Hannes Mayer, geb. 1981, ist Architekt, Architekturhistoriker und Herausgeber der Zeitschrift manege für architektur. Zuvor war er Senior Researcher bei Gramazio Kohler Research an der ETH Zürich und 2014/15 Roland Rainer Professor an der Akademie der bildenden Künste in Wien und unterrichte an der Bartlett School of Architecture des University College London sowie an der University of Westminster. Davor arbeitete er für archithese, 2013/14 als Chefredaktor.

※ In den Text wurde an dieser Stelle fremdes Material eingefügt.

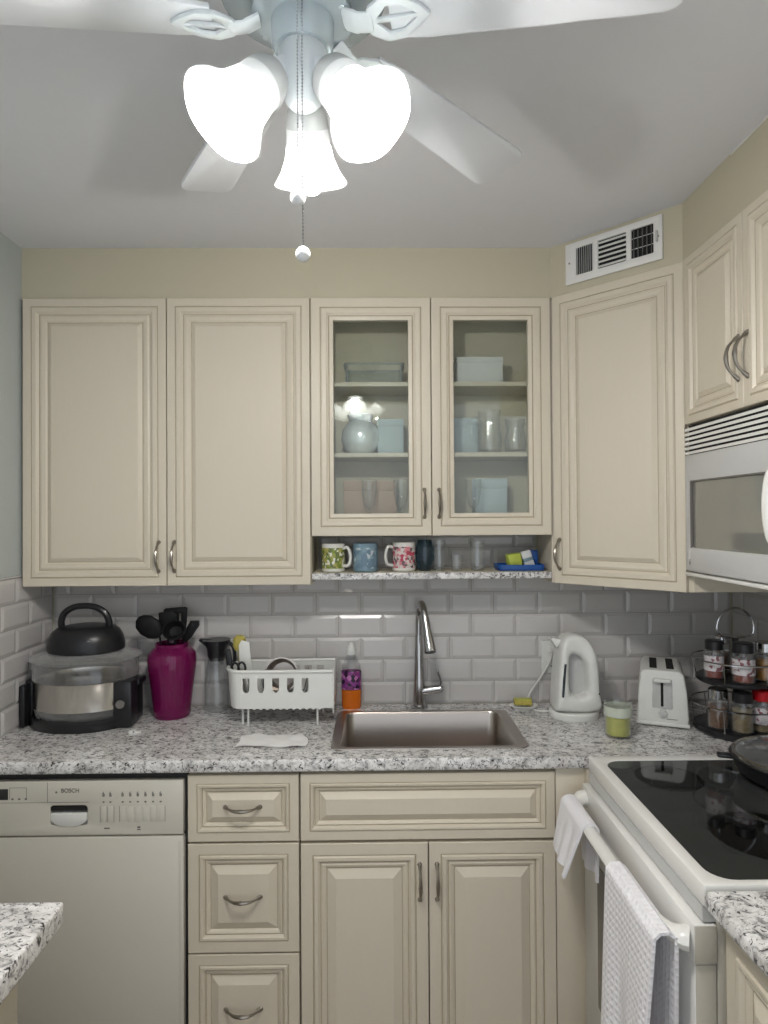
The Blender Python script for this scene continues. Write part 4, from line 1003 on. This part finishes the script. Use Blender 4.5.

Gabrielle Schaad studierte Kunstgeschichte, Ostasiatische Kunstgeschichte und Mittelalterarchäologie in Zürich, Paris und Tokio. Ihre 2016 an der ETH Zürich abgeschlossene Promotion fokussierte die Fallstricke des Technologieoptimismus in japanischer Kunst und Architektur der 1960er-Jahre. Neben früherer Tätigkeit als kuratorische Assistentin, u. a. am Kunstmuseum Luzern und Kunsthaus Zürich, ist sie Autorin zahlreicher Katalogbeiträge und Kritiken zum zeitgenössischen Kunstschaffen an der Schnittstelle zu Architektur und Urbanismus. 2017–2019 unterrichtete sie als Wissenschaftliche Assistentin an der Gastdozentur für Architekturtheorie Torsten Lange, Institut gta, Departement Architektur der ETH Zürich. Seit 2017 ist sie Wissenschaftliche Mitarbeiterin im Bachelor of Arts in Fine Arts der Zürcher Hochschule der Künste (ZHdK) und seit Herbst 2019 unterrichtet und forscht sie als Postdoktorandin an der TU München.
Aus gegebenem Anlass hat sich archithese dazu entschlossen, den vorherigen Veranstaltungstitel auf Architektur in Trümmern umzuändern.